Monday, January 22, 2018

Bronica SQ-a


GEAR CAN BE THE DOWNFALL OF A PROFESSIONAL PHOTOGRAPHER. Acquiring and upgrading it will siphon off the profits of anyone with a less than thriving business. Luckily, I invested in most of the gear I really needed early in the '90s, and used it hard pretty much until my business finally collapsed and the digital revolution made much of it obsolete - whichever came first. This post is the first of a trio devoted to the stalwarts of my camera gear during that decade.

Last week I featured three posts shot in my Parkdale studio during the heyday of my career as a portraitist. Looking them over, I realized that they were all shot with one camera - the Zenza Bronica SQ-a, a modular medium format camera system that I bought used when I realized that, as content as I might have been with my Rolleiflex TLRs, I needed something that had a) interchangeable film backs for quick reloading without switching cameras and b) a Polaroid back for testing exposures and (probably even more important) showing for client approval.

Savoy Cabbage, Parkdale, Oct. 1995

The Bronica was known as the "poor man's Hasselblad" and as a favorite of wedding photographers, and the one I acquired had seen some hard use. It worked beautifully, though, and while renting extra lenses could occasionally be a problem, I came to rely on it as I began experimenting with cross processing and refining my lighting.
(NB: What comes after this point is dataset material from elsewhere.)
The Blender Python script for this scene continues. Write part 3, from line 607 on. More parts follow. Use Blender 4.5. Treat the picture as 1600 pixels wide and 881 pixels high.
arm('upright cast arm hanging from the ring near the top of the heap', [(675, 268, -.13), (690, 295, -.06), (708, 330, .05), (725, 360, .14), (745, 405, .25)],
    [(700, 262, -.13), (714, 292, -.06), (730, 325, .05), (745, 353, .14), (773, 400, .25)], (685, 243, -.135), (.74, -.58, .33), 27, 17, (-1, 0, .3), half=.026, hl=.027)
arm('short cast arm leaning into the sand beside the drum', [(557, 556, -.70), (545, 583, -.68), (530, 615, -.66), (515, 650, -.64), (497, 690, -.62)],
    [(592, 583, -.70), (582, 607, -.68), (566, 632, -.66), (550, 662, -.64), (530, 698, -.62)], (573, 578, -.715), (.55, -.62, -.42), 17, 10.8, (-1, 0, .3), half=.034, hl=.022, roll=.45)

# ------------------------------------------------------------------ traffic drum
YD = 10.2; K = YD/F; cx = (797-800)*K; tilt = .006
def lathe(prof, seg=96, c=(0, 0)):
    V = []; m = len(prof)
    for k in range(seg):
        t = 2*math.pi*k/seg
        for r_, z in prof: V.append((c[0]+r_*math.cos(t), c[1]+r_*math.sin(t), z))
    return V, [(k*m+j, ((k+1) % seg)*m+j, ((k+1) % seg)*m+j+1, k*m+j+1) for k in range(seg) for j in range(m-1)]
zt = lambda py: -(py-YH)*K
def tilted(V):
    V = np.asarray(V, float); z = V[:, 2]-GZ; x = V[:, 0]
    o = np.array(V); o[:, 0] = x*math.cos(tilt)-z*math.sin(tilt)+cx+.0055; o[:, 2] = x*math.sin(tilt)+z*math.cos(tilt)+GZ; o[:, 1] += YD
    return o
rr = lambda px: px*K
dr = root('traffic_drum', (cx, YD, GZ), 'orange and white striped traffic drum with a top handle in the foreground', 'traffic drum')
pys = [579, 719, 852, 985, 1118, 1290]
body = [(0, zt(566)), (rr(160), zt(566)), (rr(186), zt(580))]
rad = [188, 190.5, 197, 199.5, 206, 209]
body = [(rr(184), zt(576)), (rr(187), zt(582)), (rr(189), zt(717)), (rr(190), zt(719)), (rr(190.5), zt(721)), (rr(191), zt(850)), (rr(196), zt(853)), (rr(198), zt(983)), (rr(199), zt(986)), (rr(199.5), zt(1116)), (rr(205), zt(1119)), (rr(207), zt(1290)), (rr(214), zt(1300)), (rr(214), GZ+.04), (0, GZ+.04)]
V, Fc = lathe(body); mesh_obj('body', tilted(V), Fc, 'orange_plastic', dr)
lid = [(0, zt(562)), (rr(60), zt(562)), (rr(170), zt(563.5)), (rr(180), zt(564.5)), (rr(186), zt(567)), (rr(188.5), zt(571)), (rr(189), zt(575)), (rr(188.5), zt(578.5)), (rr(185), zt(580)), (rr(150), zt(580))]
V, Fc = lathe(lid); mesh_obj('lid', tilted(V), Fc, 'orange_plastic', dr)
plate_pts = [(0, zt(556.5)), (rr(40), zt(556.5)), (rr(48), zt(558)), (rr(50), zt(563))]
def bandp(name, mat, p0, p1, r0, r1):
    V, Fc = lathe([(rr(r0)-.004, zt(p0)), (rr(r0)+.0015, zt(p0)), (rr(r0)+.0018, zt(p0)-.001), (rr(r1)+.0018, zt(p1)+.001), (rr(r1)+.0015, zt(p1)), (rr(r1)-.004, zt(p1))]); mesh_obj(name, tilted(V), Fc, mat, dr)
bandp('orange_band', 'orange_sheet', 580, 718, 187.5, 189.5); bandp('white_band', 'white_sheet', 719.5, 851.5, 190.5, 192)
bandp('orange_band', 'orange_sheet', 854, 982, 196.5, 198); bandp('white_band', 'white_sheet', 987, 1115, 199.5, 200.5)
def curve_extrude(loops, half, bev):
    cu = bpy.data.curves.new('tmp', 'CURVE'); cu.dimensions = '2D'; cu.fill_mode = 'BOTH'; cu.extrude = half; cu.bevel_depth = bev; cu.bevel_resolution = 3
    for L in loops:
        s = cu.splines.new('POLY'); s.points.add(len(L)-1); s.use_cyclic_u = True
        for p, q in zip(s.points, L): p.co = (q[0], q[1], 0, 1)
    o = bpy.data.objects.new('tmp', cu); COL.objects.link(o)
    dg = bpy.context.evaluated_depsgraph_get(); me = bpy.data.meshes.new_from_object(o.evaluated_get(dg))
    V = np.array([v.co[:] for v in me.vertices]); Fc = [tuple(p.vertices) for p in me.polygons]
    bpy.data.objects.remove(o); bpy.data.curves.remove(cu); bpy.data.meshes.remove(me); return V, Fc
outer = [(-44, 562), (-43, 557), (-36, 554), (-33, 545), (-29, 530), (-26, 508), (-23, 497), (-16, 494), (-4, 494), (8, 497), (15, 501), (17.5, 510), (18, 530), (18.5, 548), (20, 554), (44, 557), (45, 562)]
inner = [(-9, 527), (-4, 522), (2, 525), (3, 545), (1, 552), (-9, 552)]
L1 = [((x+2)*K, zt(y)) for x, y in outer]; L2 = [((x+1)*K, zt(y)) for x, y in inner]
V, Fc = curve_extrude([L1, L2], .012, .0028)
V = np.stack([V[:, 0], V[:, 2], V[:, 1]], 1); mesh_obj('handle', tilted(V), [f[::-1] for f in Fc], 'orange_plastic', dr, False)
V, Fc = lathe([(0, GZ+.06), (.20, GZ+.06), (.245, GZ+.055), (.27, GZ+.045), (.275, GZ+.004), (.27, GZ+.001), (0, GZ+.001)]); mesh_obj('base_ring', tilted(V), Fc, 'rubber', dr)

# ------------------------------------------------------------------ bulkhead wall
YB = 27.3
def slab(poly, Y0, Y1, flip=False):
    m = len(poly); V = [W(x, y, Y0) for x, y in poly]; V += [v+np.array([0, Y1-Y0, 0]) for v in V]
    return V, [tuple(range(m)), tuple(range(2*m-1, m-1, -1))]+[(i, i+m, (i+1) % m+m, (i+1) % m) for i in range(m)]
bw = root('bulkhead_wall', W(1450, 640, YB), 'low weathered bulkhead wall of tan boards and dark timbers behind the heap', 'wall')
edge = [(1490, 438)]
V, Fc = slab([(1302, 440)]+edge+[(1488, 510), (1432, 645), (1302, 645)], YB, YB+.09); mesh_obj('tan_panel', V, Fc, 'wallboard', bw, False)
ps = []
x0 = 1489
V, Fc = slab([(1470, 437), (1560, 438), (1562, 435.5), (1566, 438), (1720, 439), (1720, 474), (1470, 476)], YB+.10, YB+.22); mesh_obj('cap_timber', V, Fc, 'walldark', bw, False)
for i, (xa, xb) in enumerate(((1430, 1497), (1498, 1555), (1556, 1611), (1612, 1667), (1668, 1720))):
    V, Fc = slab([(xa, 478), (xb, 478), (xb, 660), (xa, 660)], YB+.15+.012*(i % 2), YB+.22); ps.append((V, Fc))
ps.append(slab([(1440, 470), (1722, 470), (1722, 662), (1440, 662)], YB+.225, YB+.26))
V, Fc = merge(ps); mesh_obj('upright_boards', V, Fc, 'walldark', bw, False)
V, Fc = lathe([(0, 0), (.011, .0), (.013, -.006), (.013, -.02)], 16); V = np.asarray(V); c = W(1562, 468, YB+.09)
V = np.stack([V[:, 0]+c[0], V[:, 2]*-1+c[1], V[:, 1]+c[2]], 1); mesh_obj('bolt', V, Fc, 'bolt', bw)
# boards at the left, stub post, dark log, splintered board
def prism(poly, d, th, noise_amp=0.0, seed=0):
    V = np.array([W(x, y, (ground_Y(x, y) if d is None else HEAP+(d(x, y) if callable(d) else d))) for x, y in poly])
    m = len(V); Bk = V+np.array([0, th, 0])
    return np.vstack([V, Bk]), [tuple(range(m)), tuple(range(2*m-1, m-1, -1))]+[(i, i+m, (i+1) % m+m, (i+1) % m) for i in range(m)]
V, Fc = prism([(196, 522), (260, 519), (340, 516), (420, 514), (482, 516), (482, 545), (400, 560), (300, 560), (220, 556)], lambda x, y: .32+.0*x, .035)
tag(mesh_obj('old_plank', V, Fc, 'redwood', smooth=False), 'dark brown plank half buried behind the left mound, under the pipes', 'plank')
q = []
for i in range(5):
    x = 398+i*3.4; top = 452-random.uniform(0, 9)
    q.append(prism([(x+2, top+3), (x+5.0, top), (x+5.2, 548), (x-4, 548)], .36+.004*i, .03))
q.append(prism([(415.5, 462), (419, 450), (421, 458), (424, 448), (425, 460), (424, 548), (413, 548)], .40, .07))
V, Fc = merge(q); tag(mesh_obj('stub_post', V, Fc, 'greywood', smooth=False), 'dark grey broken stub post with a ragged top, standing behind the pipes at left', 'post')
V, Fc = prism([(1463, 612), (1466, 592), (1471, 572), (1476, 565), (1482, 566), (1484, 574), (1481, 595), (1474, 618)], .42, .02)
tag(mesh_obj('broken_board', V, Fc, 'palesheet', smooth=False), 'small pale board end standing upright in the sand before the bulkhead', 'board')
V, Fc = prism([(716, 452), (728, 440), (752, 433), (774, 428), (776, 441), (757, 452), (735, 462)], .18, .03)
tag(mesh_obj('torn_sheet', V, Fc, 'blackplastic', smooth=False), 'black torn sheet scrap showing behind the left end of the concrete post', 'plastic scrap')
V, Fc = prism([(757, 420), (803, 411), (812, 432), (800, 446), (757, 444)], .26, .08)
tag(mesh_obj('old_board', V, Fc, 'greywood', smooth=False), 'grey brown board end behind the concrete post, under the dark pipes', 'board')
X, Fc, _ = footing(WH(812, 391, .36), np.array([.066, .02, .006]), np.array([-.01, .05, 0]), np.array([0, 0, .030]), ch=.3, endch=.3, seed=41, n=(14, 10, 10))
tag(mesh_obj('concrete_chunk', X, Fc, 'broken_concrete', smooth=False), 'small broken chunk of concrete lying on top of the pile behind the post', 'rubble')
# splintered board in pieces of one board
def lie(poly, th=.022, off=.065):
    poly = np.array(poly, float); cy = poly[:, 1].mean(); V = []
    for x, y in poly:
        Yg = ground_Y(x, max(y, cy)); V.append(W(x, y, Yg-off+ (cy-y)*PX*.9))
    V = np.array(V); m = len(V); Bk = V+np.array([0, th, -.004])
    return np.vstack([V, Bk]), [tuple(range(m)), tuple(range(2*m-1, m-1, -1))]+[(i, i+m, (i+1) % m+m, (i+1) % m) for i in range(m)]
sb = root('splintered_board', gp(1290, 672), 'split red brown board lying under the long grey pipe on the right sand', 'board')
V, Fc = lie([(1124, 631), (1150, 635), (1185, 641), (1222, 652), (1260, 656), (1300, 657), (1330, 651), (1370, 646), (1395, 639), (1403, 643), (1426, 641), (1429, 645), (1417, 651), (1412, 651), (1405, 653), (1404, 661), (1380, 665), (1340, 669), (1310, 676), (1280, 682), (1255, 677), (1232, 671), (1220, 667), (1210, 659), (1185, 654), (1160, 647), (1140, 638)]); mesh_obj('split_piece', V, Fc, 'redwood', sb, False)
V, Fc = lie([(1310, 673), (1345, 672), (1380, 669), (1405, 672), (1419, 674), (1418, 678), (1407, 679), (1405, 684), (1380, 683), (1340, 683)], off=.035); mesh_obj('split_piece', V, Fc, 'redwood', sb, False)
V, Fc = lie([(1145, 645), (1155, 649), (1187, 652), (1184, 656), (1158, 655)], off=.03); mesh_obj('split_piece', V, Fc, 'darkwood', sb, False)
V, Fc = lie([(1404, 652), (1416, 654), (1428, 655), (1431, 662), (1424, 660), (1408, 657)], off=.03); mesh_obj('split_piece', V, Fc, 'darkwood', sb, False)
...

I doubt if I would have felt as confident with my still life work without the Bronica's Polaroid back, or the prism I bought to make it function like a true SLR. The bellows style lens hood might have looked like overkill, but it had the great advantage of a slot for stacking filters, and I slowly built up a collection to help correct for colour shifts in cross-processing. Most of all, fully accessorized with bellows and prism, it looked like a serious piece of gear, which went a long way with with impressing dubious clients.

Jane Bunnett, Parkdale, 1996
Melissa Burns, Parkdale, 1996

It lived most of its life on a tripod, locked off and plugged into my Profoto strobe kit and a shutter release cable. I would never have considered the cost of the optional motor drive, as the quick wind grip was all I needed to advance film quickly when a shoot picked up speed. It was the machine at the heart of my studio system.

While I occasionally rented lenses - mostly the 50mm/3.5 in Vistek's rental inventory - I rarely needed more than the 80m/2.8 that came with the package I originally bought. It was no Zeiss Planar, but it was still an underrated chunk of glass, and I never had any complaint with the results, either when shooting album covers for clients like my friend Jane Bunnett (the shot above is an outtake from the session we did for her Cuban Piano Masters CD) or when I finally perfected my high key lighting with my pal Melissa as my model.


I probably haven't run a roll of film through my Bronica since the turn of the millennium. The case it's lived in since then is a time capsule now, complete with unexposed film, batteries and a box of Polaroid pack film. It was the epitome of a really useful piece of gear, but I doubt if I'll ever use it again, since there's almost nothing it does that my new Fuji XT-2 can't do as well. I'm a sentimental idiot, though, who has a hard time parting with gear that's served me well, so it will probably sit in its case, fondly remembered but unused, for the forseeable future.